On July 25, 1958, plaintiffs filed in the Court of First Instance a motion to dismiss the appeal on the ground that it had not been perfected within the prescribed reglementary period owing to the failure of the defendants to pay within the 15-day period fixed by the Rules the full amount of the docketing fee which, in accordance with Rule 130, section 5, should be P16.00 instead of P12.00. No objection to the motion having been filed, the court below on August 12 of that year ordered the dismissal of the appeal. But the following day, cancel for defendants — while appearing before the lower court in connection with another case — learned of the shortage of the docketing fee and immediately deposited the balance with the municipal treasurer. Subsequently, he filed a motion for reconsideration of the order dismissing defendants' appeal. Plaintiffs objected to the motion for reconsideration but the court below, considering that the additional amount of P4.00 was deposited upon defendants' counsel learning that the appellate court docket fee was short by that amount and following the rule that technicality should be given scant consideration when substantial rights are not prejudiced, set aside the order of dismissal and ordered the reinstatement of the appeal.
Alleging that the lower court acted without jurisdiction in reinstating the defendants' appeal, plaintiffs elevated the case to this Court through an original petition. The prayer calls in effect for the issuance of a writ of mandamus, but the facts stated in the petition indicate that the appropriate remedy, assuming the action to be well founded, is the writ of certiorari. The instant petition will, therefore, be considered as an application for the latter remedy.

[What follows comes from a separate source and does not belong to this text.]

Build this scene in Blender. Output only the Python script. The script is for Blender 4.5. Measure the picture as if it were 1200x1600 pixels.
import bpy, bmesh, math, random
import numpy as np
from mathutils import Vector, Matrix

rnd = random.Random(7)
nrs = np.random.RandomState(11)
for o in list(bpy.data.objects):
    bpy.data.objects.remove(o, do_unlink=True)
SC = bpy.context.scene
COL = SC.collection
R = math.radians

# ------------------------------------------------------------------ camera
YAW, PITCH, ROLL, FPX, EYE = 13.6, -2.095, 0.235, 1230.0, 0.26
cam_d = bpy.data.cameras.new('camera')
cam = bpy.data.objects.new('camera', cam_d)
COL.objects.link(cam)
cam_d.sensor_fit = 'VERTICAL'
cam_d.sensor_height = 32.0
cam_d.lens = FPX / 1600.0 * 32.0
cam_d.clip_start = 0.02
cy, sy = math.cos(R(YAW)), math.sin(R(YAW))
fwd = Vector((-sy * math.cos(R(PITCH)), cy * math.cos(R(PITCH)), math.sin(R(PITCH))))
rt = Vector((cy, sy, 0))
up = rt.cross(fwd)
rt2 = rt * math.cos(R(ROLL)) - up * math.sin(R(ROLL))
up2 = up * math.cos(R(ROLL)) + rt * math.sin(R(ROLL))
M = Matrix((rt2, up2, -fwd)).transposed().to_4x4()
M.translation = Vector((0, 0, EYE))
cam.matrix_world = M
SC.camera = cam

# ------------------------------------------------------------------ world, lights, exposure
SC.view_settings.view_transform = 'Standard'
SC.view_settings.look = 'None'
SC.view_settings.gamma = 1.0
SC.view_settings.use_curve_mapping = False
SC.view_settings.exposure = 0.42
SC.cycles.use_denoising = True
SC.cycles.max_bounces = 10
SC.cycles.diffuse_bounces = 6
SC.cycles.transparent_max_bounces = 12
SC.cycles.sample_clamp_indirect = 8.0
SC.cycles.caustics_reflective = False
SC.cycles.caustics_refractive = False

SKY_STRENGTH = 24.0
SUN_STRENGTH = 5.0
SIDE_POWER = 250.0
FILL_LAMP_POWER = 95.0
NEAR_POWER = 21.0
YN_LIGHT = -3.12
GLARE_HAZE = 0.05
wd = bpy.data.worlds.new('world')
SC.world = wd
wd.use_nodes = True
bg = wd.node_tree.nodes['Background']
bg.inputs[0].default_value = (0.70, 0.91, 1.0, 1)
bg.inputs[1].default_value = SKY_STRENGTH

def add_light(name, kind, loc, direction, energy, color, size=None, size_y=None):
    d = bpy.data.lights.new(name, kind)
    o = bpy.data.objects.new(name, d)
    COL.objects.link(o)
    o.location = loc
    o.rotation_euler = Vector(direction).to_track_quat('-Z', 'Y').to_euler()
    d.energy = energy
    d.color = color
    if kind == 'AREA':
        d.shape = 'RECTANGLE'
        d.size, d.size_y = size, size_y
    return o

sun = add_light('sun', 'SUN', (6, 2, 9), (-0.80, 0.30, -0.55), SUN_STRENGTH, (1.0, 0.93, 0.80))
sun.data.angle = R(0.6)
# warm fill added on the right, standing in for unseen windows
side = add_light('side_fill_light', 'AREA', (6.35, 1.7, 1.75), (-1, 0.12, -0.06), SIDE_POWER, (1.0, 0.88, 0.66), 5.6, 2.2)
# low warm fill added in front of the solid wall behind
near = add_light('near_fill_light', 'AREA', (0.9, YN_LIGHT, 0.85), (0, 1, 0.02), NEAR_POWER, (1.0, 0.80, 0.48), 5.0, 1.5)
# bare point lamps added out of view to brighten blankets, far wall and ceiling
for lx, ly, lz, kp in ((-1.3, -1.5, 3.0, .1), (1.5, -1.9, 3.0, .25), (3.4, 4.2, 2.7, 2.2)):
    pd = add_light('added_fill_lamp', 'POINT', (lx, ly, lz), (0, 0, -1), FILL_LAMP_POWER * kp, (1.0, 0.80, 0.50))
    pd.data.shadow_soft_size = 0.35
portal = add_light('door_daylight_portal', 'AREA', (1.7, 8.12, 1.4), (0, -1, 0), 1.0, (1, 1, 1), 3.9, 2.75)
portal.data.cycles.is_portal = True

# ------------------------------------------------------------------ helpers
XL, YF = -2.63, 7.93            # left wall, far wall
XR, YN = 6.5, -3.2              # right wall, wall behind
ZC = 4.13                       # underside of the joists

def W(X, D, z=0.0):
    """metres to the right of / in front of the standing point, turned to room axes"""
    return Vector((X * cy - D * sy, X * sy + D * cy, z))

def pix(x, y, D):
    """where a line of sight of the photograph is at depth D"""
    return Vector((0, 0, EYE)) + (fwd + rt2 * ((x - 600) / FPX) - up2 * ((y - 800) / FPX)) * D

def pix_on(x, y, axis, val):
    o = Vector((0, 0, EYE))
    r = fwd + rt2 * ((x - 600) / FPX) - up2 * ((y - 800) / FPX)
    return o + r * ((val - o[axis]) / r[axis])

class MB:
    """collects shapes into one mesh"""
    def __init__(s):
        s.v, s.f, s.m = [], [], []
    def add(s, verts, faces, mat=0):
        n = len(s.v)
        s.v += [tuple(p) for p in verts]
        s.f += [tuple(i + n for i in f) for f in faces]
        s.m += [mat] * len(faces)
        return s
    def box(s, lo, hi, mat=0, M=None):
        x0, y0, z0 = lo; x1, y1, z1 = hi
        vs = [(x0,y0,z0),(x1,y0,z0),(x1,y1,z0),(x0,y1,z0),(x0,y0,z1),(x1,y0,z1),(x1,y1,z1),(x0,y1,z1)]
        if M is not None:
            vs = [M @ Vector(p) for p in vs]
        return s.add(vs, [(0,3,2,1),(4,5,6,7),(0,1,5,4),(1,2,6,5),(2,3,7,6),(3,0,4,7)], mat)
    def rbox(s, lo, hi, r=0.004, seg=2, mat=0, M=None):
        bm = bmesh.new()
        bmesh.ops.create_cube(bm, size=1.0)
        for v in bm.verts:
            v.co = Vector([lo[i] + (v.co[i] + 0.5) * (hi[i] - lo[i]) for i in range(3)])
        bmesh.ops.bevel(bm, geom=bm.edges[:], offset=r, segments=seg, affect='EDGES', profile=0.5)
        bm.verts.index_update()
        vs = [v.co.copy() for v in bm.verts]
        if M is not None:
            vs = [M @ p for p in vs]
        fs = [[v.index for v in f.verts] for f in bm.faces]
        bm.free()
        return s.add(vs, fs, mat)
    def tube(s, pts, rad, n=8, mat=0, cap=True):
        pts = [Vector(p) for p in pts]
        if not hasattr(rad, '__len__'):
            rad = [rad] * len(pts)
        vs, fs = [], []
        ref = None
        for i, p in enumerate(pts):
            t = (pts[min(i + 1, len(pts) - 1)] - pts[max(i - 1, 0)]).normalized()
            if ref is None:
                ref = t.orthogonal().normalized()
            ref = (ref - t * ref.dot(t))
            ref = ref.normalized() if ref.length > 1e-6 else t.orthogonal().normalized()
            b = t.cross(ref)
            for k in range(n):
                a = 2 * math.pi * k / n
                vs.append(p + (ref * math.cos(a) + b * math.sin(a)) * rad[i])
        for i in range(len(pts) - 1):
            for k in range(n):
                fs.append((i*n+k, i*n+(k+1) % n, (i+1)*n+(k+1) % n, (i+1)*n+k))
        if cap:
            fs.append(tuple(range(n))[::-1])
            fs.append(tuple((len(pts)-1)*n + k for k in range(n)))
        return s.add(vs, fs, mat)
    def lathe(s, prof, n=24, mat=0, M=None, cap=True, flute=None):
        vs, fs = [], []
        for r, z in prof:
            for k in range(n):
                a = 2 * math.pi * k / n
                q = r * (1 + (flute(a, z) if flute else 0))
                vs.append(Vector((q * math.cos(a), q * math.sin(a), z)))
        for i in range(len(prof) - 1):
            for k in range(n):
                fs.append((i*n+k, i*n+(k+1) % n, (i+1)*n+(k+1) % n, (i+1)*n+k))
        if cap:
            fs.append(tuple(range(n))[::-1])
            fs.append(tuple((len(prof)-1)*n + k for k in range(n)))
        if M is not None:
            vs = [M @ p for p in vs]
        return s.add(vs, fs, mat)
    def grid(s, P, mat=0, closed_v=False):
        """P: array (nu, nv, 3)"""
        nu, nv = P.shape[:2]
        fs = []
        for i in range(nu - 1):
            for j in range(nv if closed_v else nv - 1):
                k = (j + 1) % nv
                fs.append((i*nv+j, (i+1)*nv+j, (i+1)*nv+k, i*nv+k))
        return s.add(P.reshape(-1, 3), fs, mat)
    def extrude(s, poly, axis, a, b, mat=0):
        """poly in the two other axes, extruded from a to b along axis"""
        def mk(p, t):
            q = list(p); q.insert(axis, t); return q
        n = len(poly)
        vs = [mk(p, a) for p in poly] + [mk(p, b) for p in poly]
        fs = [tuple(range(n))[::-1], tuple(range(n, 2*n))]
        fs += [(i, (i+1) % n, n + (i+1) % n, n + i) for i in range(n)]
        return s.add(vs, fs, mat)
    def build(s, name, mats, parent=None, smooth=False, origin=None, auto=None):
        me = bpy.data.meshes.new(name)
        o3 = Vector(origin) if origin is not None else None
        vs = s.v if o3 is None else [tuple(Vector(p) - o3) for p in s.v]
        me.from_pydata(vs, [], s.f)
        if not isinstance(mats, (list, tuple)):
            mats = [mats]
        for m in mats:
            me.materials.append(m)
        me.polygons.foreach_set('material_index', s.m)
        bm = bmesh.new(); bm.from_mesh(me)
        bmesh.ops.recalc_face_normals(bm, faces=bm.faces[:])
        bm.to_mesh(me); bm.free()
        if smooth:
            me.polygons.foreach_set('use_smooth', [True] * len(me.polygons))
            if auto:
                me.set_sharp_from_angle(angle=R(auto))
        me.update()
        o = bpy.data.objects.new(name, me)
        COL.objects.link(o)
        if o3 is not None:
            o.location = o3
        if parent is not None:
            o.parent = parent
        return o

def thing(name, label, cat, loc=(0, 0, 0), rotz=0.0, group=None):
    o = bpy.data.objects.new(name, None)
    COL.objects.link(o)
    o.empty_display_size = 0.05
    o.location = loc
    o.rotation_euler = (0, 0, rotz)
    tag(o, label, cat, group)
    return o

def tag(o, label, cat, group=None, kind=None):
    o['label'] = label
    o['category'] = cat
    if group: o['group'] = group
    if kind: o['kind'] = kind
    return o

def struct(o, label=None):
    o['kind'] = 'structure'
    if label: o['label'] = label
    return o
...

The rule is settled that, in case of appeals from inferior courts to the Courts of First Instance, the amount of the appellate court's docket fee should be deposited in full within the period of fifteen days. If half only of the amount is deposited and the other half is tendered after the expiration of such period, no appeal is deemed perfected. (Lazaro vs. Endencia et al., 57 Phil. 552.) However, where appellant in good faith deposited less than the correct amount for the docket fee because that was the amount he was required to pay by the clerk of the justice of the peace court, and he was willing to pay what was lacking, his appeal must not be dismissed, and he must be allowed to complete the amount by him deposited. (Marasigan vs. Palacio, et al., 87 Phil.; 839; Segovia vs. Barrios, et al., 75 Phil. 764.)
In the present case, it would appear that defendants, upon advice by the justice of the peace, deposited the appellate court's docket fee of P12.00 with the municipal treasurer. The official accepted the amount without objection. The justice of the peace — during the perfection of the appeal by the filing of the notice of appeal, appeal bond and the official receipt evidencing the deposit of the docketing fee — did not require defendants to pay an additional amount of P4.00 to complete the docketing fee, but transmitted the record of the case to the Court of First Instance. And the clerk of that appellate court, in entering the appeal upon the docket of his office, likewise, did not require defendants to pay an additional amount to cover the shortage in the docketing fee already deposited. It can fairly be assumed that the omission by these public officers led defendants to believe that they had paid the correct fee. It is significant to note that the shortage, upon discovery, was immediately paid. Obviously, defendants were from the beginning ready and willing to pay the correct amount of the docketing fee, and if they paid the sum of P12.00 they did so in good faith and apparently because the justice of the peace advised, and the municipal treasurer required, them to pay the amount only. Under the circumstances, it would be unjust to dismiss their appeal. As was said in the case of Marasigan vs. Palacio, et al., supra, citing the case of Segovia vs. Barrios, et al., supra, "Every citizen has the right to assume and trust that the public officer charged by law with certain duties knows his duties and performs them in accordance with law. To penalize such citizen for relying upon said officer in all good faith is repugnant to justice."
It is argued, however, that defendants' counsel received on July 30, 1958 a copy of plaintiffs' motion to dismiss the appeal which explain that the docketing fee should be P16.00 and not P12.00 but that notwithstanding, he filed no opposition to the motion nor offered to pay the balance, and relied instead upon "the respondent judge's leniency on such matters as personally experienced previously" by him in another case. These facts, according to plaintiffs, show defendants' bad faith and "malicious intention to delay the case." Counsel for defendants, however, has, in the answer filed to the petition, explained that he was not aware that a motion to dismiss the appeal had been filed by plaintiffs, because his employee, who received the copy of the motion, inadvertently misplaced it in the filing cabinet and neglected to inform him about it. In support of the explanation is a sworn statement executed by said employee and attached as an annex to the answer. Taking into account all the circumstances of the case we are not persuaded to say that there has been sufficient showing of intent, on the part of defendants, to unduly delay the case.
We note further that the alleged error or irregularity committed by the lower court in issuing the order complained of has not been brought to its attention through a motion for reconsideration, a requisite which is necessary in petitions for certiorari. And considering, moreover, that defendants during the hearing of the case before the justice of the peace court were not assisted by their counsel, and that the reinstatement of their appeal did not deprived plaintiffs of any substantial right, we think that the interest of justice would be better served if defendants were given an opportunity to be heard and allowed to prove their defense.1âwphïl.nêt
In view of the foregoing, the petition is denied, with costs against the petitioners.
Paras, C. J., Bengzon, Padilla, Montemayor, Bautista Angelo, Labrador, Concepcion, Endencia and Barrera, JJ., concur.